Its funding round, led by billionaire Len Blavatnik’s Access Industries and joined by French telecom giant Orange, is a plan B for Deezer, after it abandoned a bid to raise about €300 million in an initial public offering. In October, Deezer blamed market conditions for scrapping that plan.

Deezer’s shifts underscore the difficulty that midsize subscription services face as the emerging streaming music industry forms around a few well-funded players. Swedish start-up Spotify and tech giant Apple have quickly emerged as two leaders in convincing consumers to pay about $10 a month to access a giant catalog of tunes, and both have the advantage of deep pockets.

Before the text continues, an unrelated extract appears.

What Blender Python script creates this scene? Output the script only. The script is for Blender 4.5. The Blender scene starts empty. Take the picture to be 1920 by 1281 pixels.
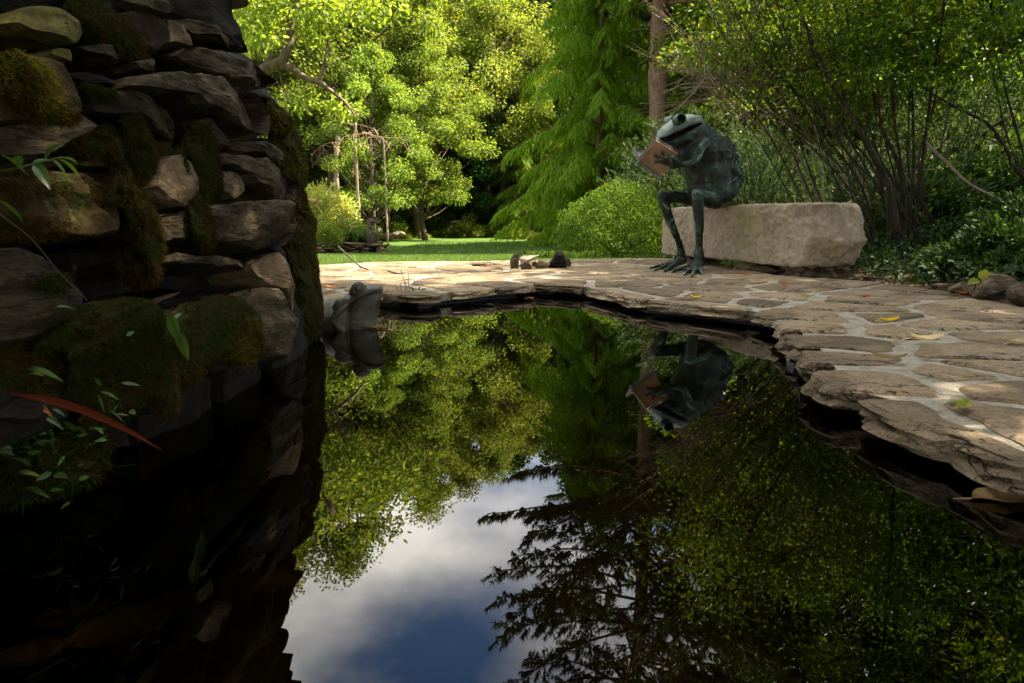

Spotify, the leader in subscription music with more than 20 million paying members and 75 million total listeners, has raised more than $1 billion.

And although Apple has many more demands on its attention that just music, the gadget maker has more than $200 billion in cash, enough money to buy the entire recording industry several times over. Its Apple Music, launched last year, has at least 6 million paid members and possibly as many as 10 million, according to an FT report last week.

By comparison, Deezer has about 6 million subscribers and has raised about $250 million.

Deezer said it would use the new funding to increase its subscriber rolls and accelerate product development. It also touted its bigger music catalog, which it expanded to more than 40 million songs globally.